▶ **GIVEN TASK**
Emit the entire listing verbatim.

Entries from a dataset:
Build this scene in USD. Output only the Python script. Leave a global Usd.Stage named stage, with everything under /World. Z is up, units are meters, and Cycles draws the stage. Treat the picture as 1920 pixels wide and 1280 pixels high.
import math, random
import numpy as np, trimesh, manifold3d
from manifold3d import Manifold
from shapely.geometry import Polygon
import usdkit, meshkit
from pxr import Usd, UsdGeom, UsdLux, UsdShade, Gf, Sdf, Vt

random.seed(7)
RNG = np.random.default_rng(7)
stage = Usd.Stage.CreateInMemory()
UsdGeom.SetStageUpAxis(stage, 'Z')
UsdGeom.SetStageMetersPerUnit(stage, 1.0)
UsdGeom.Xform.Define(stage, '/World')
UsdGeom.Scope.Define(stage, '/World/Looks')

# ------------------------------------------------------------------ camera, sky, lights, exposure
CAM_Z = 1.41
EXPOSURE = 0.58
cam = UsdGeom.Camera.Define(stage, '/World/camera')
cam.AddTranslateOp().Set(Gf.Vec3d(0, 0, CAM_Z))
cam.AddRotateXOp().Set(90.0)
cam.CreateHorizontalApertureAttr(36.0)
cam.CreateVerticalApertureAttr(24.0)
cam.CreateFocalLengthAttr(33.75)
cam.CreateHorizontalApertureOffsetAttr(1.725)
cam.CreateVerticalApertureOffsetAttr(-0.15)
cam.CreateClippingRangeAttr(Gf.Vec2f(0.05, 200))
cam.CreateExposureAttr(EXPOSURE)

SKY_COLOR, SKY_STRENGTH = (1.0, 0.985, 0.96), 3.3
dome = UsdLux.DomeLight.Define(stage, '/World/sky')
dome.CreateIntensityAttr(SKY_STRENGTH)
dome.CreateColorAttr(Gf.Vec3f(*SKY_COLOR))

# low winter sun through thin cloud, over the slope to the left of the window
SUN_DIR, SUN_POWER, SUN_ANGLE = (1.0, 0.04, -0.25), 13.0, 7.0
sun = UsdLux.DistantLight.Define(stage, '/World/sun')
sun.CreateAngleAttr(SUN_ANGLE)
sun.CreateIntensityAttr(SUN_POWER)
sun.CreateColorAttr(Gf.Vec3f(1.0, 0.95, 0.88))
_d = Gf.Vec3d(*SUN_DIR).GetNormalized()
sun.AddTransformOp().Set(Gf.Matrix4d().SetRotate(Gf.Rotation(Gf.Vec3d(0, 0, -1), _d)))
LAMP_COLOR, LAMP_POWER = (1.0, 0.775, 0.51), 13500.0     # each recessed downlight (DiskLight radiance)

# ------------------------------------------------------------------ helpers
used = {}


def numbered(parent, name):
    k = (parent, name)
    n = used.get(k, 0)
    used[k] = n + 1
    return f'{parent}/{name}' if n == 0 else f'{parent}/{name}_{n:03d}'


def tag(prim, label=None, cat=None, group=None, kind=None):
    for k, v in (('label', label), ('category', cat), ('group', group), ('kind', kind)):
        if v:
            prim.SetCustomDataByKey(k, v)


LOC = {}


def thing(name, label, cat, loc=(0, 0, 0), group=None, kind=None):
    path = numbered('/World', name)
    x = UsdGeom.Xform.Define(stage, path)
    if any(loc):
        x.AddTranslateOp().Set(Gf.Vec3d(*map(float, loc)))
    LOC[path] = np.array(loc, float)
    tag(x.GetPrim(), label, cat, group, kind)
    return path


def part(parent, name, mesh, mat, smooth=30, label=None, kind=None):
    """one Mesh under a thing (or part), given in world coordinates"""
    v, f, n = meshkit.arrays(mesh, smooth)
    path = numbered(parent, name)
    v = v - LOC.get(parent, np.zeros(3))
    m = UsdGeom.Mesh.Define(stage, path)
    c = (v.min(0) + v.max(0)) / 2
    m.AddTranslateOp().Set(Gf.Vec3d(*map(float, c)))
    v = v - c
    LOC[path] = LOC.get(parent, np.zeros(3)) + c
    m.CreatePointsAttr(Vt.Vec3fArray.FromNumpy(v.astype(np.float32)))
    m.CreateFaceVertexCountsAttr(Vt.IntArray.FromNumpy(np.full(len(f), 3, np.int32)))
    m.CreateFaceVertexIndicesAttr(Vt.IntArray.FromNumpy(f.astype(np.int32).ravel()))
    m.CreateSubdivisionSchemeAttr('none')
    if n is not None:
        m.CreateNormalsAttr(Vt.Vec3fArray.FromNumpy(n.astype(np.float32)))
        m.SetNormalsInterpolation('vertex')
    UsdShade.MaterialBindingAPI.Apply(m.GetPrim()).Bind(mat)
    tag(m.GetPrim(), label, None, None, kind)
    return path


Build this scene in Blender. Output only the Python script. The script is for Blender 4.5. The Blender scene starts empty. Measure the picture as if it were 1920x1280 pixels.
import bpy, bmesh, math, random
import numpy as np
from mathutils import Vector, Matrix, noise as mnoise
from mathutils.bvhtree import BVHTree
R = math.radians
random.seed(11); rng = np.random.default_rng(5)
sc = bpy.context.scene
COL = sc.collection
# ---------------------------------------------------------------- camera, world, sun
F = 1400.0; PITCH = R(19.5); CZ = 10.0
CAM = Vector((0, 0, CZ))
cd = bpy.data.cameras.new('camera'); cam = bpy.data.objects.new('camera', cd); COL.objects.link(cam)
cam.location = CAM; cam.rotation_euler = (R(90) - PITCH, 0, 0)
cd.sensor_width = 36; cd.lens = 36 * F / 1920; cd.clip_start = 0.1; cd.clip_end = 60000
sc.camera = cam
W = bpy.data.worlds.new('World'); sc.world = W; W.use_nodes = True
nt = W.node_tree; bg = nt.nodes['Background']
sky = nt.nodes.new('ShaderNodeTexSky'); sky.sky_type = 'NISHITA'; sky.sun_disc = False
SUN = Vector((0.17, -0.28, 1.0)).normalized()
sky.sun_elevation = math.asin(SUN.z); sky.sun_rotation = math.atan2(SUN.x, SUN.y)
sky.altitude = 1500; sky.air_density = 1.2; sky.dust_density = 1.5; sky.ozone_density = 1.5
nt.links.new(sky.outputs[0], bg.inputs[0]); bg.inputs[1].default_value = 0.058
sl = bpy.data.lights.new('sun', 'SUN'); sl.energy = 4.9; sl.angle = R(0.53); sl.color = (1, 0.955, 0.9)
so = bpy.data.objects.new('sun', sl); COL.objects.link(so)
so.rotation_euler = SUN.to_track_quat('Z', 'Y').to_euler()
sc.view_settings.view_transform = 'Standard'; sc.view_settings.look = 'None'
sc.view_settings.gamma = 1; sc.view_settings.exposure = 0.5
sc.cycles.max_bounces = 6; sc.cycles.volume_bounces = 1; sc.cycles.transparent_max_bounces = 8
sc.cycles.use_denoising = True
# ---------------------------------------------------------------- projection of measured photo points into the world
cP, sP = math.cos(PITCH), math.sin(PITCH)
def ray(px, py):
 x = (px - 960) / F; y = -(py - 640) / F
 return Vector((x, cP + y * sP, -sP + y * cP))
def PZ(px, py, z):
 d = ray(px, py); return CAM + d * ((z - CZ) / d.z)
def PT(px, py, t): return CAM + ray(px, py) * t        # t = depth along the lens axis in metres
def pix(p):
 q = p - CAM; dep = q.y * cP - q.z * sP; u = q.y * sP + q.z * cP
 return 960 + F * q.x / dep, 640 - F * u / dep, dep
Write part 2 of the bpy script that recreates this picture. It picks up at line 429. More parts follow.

▶ **EXPECTED ANSWER**
Build this scene in USD. Output only the Python script. Leave a global Usd.Stage named stage, with everything under /World. Z is up, units are meters, and Cycles draws the stage. Treat the picture as 1920 pixels wide and 1280 pixels high.
import math, random
import numpy as np, trimesh, manifold3d
from manifold3d import Manifold
from shapely.geometry import Polygon
import usdkit, meshkit
from pxr import Usd, UsdGeom, UsdLux, UsdShade, Gf, Sdf, Vt

random.seed(7)
RNG = np.random.default_rng(7)
stage = Usd.Stage.CreateInMemory()
UsdGeom.SetStageUpAxis(stage, 'Z')
UsdGeom.SetStageMetersPerUnit(stage, 1.0)
UsdGeom.Xform.Define(stage, '/World')
UsdGeom.Scope.Define(stage, '/World/Looks')

# ------------------------------------------------------------------ camera, sky, lights, exposure
CAM_Z = 1.41
EXPOSURE = 0.58
cam = UsdGeom.Camera.Define(stage, '/World/camera')
cam.AddTranslateOp().Set(Gf.Vec3d(0, 0, CAM_Z))
cam.AddRotateXOp().Set(90.0)
cam.CreateHorizontalApertureAttr(36.0)
cam.CreateVerticalApertureAttr(24.0)
cam.CreateFocalLengthAttr(33.75)
cam.CreateHorizontalApertureOffsetAttr(1.725)
cam.CreateVerticalApertureOffsetAttr(-0.15)
cam.CreateClippingRangeAttr(Gf.Vec2f(0.05, 200))
cam.CreateExposureAttr(EXPOSURE)

SKY_COLOR, SKY_STRENGTH = (1.0, 0.985, 0.96), 3.3
dome = UsdLux.DomeLight.Define(stage, '/World/sky')
dome.CreateIntensityAttr(SKY_STRENGTH)
dome.CreateColorAttr(Gf.Vec3f(*SKY_COLOR))

# low winter sun through thin cloud, over the slope to the left of the window
SUN_DIR, SUN_POWER, SUN_ANGLE = (1.0, 0.04, -0.25), 13.0, 7.0
sun = UsdLux.DistantLight.Define(stage, '/World/sun')
sun.CreateAngleAttr(SUN_ANGLE)
sun.CreateIntensityAttr(SUN_POWER)
sun.CreateColorAttr(Gf.Vec3f(1.0, 0.95, 0.88))
_d = Gf.Vec3d(*SUN_DIR).GetNormalized()
sun.AddTransformOp().Set(Gf.Matrix4d().SetRotate(Gf.Rotation(Gf.Vec3d(0, 0, -1), _d)))
LAMP_COLOR, LAMP_POWER = (1.0, 0.775, 0.51), 13500.0     # each recessed downlight (DiskLight radiance)

# ------------------------------------------------------------------ helpers
used = {}


def numbered(parent, name):
    k = (parent, name)
    n = used.get(k, 0)
    used[k] = n + 1
    return f'{parent}/{name}' if n == 0 else f'{parent}/{name}_{n:03d}'


def tag(prim, label=None, cat=None, group=None, kind=None):
    for k, v in (('label', label), ('category', cat), ('group', group), ('kind', kind)):
        if v:
            prim.SetCustomDataByKey(k, v)


LOC = {}


def thing(name, label, cat, loc=(0, 0, 0), group=None, kind=None):
    path = numbered('/World', name)
    x = UsdGeom.Xform.Define(stage, path)
    if any(loc):
        x.AddTranslateOp().Set(Gf.Vec3d(*map(float, loc)))
    LOC[path] = np.array(loc, float)
    tag(x.GetPrim(), label, cat, group, kind)
    return path


def part(parent, name, mesh, mat, smooth=30, label=None, kind=None):
    """one Mesh under a thing (or part), given in world coordinates"""
    v, f, n = meshkit.arrays(mesh, smooth)
    path = numbered(parent, name)
    v = v - LOC.get(parent, np.zeros(3))
    m = UsdGeom.Mesh.Define(stage, path)
    c = (v.min(0) + v.max(0)) / 2
    m.AddTranslateOp().Set(Gf.Vec3d(*map(float, c)))
    v = v - c
    LOC[path] = LOC.get(parent, np.zeros(3)) + c
    m.CreatePointsAttr(Vt.Vec3fArray.FromNumpy(v.astype(np.float32)))
    m.CreateFaceVertexCountsAttr(Vt.IntArray.FromNumpy(np.full(len(f), 3, np.int32)))
    m.CreateFaceVertexIndicesAttr(Vt.IntArray.FromNumpy(f.astype(np.int32).ravel()))
    m.CreateSubdivisionSchemeAttr('none')
    if n is not None:
        m.CreateNormalsAttr(Vt.Vec3fArray.FromNumpy(n.astype(np.float32)))
        m.SetNormalsInterpolation('vertex')
    UsdShade.MaterialBindingAPI.Apply(m.GetPrim()).Bind(mat)
    tag(m.GetPrim(), label, None, None, kind)
    return path


Build this scene in Blender. Output only the Python script. The script is for Blender 4.5. The Blender scene starts empty. Measure the picture as if it were 1920x1280 pixels.
import bpy, bmesh, math, random
import numpy as np
from mathutils import Vector, Matrix, noise as mnoise
from mathutils.bvhtree import BVHTree
R = math.radians
random.seed(11); rng = np.random.default_rng(5)
sc = bpy.context.scene
COL = sc.collection
# ---------------------------------------------------------------- camera, world, sun
F = 1400.0; PITCH = R(19.5); CZ = 10.0
CAM = Vector((0, 0, CZ))
cd = bpy.data.cameras.new('camera'); cam = bpy.data.objects.new('camera', cd); COL.objects.link(cam)
cam.location = CAM; cam.rotation_euler = (R(90) - PITCH, 0, 0)
cd.sensor_width = 36; cd.lens = 36 * F / 1920; cd.clip_start = 0.1; cd.clip_end = 60000
sc.camera = cam
W = bpy.data.worlds.new('World'); sc.world = W; W.use_nodes = True
nt = W.node_tree; bg = nt.nodes['Background']
sky = nt.nodes.new('ShaderNodeTexSky'); sky.sky_type = 'NISHITA'; sky.sun_disc = False
SUN = Vector((0.17, -0.28, 1.0)).normalized()
sky.sun_elevation = math.asin(SUN.z); sky.sun_rotation = math.atan2(SUN.x, SUN.y)
sky.altitude = 1500; sky.air_density = 1.2; sky.dust_density = 1.5; sky.ozone_density = 1.5
nt.links.new(sky.outputs[0], bg.inputs[0]); bg.inputs[1].default_value = 0.058
sl = bpy.data.lights.new('sun', 'SUN'); sl.energy = 4.9; sl.angle = R(0.53); sl.color = (1, 0.955, 0.9)
so = bpy.data.objects.new('sun', sl); COL.objects.link(so)
so.rotation_euler = SUN.to_track_quat('Z', 'Y').to_euler()
sc.view_settings.view_transform = 'Standard'; sc.view_settings.look = 'None'
sc.view_settings.gamma = 1; sc.view_settings.exposure = 0.5
sc.cycles.max_bounces = 6; sc.cycles.volume_bounces = 1; sc.cycles.transparent_max_bounces = 8
sc.cycles.use_denoising = True
# ---------------------------------------------------------------- projection of measured photo points into the world
cP, sP = math.cos(PITCH), math.sin(PITCH)
def ray(px, py):
 x = (px - 960) / F; y = -(py - 640) / F
 return Vector((x, cP + y * sP, -sP + y * cP))
def PZ(px, py, z):
 d = ray(px, py); return CAM + d * ((z - CZ) / d.z)
def PT(px, py, t): return CAM + ray(px, py) * t        # t = depth along the lens axis in metres
def pix(p):
 q = p - CAM; dep = q.y * cP - q.z * sP; u = q.y * sP + q.z * cP
 return 960 + F * q.x / dep, 640 - F * u / dep, dep
Write part 2 of the bpy script that recreates this picture. It picks up at line 429. More parts follow.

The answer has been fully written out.